Many of us take it for granted that any building over a certain height will have an elevator as an amenity. However, by their very nature, these devices need to be kept in peak operating order for the sake of safety—not just convenience. In the Bay Area, one of the companies that people rely on to handle the important task of keeping people moving safely between the floors of a building is Amtech SF Elevator at 5627 Stoneridge Drive.

“We’re engaged in the service, repair, modernization, and installation of elevators,” says Brendan Kildunne, account manager for Amtech SF Elevator. “We install elevators in brand-new buildings, we modernize elevators in old buildings, and we do service and repair on existing elevators. In the real estate market, we act as a service organization, like an air conditioning company or a security provider. We work with the property managers to maintain their elevators. In the construction industry, we act as subcontractor with the expertise to correctly and safely install elevators.”

Amtech is owned by United Technologies Corp., a Fortune 500 company and world leader in the building systems and aerospace industries. It is also a sister company of Otis Elevator, an organization that sells approximately 100,000 elevators and escalators annually. Otis has an approximate 28 percent share of the world new elevator equipment market. Amtech was originally founded approximately 25 years ago, before merging with San Francisco Elevator, a company that has been in business for over a century. Amtech SF Elevator was acquired by United Technologies in August of 2003. The company has four employees on staff in its Hacienda office and around ten field employees operating out of the facility. In its San Francisco, Sacramento, and Pleasanton offices, Amtech has a total of 85 employees.
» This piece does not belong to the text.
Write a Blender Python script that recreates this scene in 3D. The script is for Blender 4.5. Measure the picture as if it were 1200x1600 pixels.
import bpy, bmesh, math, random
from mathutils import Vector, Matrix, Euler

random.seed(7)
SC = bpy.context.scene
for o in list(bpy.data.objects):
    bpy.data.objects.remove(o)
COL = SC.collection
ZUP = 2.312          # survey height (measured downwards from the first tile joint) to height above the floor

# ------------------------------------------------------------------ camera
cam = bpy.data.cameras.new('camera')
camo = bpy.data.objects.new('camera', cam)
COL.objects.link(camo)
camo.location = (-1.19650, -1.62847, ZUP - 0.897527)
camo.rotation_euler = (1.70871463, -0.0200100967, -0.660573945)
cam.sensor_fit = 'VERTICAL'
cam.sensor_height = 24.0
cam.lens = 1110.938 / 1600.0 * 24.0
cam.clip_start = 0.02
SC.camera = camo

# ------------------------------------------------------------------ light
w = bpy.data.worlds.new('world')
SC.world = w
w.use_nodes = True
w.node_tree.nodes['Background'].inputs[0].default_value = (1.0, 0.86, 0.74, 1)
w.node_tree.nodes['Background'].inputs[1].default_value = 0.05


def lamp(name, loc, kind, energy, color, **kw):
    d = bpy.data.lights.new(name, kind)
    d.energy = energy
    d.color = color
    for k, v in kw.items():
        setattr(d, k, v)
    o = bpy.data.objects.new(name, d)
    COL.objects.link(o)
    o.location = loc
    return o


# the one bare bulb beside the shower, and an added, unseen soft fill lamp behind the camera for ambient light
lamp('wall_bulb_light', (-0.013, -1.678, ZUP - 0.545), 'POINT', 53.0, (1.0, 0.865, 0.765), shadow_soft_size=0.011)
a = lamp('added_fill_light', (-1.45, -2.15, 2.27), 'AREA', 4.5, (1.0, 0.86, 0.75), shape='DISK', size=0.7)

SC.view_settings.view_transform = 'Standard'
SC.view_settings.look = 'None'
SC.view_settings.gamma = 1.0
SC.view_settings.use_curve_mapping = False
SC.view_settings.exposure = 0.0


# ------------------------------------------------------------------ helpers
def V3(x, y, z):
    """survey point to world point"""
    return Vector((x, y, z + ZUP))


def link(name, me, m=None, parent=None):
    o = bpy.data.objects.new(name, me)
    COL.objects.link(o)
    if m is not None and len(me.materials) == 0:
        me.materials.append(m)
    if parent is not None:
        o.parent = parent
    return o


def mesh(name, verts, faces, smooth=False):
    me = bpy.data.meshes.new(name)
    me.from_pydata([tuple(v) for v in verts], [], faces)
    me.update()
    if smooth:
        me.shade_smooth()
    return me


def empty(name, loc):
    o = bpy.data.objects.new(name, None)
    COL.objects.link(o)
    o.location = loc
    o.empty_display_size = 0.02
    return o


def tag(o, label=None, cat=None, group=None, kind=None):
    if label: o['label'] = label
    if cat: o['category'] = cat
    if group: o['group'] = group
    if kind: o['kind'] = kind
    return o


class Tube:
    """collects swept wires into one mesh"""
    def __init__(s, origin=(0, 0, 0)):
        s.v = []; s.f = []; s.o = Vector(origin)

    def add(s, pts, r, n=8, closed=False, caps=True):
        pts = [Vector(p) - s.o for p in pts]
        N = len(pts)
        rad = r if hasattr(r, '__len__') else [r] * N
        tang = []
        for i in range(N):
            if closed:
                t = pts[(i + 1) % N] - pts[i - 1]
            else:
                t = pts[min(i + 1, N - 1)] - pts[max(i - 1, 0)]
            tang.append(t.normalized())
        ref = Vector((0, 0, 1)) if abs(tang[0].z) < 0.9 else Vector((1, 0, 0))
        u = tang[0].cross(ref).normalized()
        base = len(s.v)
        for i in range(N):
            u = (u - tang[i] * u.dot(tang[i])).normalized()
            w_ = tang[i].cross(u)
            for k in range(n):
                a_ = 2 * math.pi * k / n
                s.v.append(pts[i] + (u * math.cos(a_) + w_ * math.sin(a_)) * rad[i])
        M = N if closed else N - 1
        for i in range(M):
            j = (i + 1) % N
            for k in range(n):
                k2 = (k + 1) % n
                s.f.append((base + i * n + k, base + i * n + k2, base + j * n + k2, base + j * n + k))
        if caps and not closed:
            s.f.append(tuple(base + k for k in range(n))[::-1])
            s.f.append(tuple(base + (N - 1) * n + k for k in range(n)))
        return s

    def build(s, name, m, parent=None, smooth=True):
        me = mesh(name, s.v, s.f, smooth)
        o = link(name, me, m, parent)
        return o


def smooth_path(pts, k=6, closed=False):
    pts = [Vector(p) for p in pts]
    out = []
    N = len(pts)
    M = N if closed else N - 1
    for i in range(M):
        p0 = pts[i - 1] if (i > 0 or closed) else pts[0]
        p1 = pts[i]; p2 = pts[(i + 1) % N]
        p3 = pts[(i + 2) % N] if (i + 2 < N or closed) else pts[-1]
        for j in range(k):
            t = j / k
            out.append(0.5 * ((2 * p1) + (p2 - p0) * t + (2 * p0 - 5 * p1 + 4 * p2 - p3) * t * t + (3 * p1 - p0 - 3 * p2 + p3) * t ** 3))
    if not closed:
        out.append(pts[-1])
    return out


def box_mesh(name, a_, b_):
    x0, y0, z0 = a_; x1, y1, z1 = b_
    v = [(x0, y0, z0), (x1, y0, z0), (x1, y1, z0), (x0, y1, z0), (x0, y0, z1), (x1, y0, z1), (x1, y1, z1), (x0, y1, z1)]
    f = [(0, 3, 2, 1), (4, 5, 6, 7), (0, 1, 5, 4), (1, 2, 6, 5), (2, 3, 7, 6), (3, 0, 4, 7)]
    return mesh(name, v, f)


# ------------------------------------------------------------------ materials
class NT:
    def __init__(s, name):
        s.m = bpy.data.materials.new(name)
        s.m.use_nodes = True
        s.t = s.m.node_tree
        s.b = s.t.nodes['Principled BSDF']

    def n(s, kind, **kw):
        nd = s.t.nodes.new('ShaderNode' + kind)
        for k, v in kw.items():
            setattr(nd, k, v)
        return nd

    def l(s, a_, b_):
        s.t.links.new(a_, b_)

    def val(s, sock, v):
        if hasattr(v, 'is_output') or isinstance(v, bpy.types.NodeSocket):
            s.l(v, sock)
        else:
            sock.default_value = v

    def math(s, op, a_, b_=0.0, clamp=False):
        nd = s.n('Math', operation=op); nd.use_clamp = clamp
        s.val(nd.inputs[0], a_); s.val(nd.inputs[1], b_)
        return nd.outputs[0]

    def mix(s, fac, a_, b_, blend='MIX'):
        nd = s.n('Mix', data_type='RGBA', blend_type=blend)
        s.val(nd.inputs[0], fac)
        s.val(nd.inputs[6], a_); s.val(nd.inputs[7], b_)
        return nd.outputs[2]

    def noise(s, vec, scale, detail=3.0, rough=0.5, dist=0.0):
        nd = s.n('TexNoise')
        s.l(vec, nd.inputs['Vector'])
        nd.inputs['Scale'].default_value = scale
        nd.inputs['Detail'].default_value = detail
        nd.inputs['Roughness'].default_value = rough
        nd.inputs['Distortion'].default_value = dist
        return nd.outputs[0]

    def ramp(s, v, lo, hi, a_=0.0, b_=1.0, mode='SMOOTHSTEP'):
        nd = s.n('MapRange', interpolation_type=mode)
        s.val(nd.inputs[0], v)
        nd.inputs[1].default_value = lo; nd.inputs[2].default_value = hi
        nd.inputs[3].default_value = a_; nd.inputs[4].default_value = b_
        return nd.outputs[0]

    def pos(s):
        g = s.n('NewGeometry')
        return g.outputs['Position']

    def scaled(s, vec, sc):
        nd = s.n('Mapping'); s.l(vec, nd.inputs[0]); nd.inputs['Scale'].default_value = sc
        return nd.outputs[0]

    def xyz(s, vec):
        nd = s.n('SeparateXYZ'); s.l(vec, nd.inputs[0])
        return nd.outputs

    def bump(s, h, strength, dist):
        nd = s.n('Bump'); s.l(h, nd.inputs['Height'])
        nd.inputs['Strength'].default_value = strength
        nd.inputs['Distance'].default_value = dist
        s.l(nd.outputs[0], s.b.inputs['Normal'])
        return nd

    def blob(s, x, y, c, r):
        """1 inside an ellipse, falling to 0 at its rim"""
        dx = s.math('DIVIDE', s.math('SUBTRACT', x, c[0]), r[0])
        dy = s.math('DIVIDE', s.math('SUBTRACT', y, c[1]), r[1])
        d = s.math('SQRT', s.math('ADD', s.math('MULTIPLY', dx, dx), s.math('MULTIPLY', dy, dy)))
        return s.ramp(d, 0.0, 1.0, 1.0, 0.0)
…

The potentially deadly possibility of a cable breaking wasn’t addressed until the mid 1880s by Elisha Otis. Otis designed a safety brake for elevators so that if a cable snapped, the brake would immediately engage, preventing the platform from falling. Otis presented his new safety elevator in a demonstration where he had one fully loaded with freight, climbed on board, and had the platform raised to full height. While standing on the elevator, he had an associate cut the rope supporting it with an axe. Before the elevator could fall, the safety brake locked the lift in place, keeping Otis, the elevator, and its freight from falling to the ground. From that point on, the demand for elevators increased exponentially, and they increasingly became a trusted part of daily life, as well as enabling the construction of high-rise buildings.

“Our predominate focus in business is service,” Kildunne says. “We’re very customer focused and responsive. People typically don’t just call us up and to tell us that their elevator is broken. Most of the elevators we service are covered under a service contract. We visit our clients monthly to do preventative maintenance and any repairs or upgrades that are necessary.” In the immediate area, Amtech services companies that include the Carr America Center, AT&T, and the San Ramon Marriott.

Amtech’s association with Otis provides them with a number of benefits, including financial and engineering resources, technical expertise, the Otis engineering facility, and an extensive parts warehouse. In many cases, Amtech can obtain the necessary parts for repairing or maintaining an elevator overnight. In regards to the importance of keeping elevators operating safely, Kildunne likes to use an old quote from his industry: “If your elevators don’t move, your tenants will.”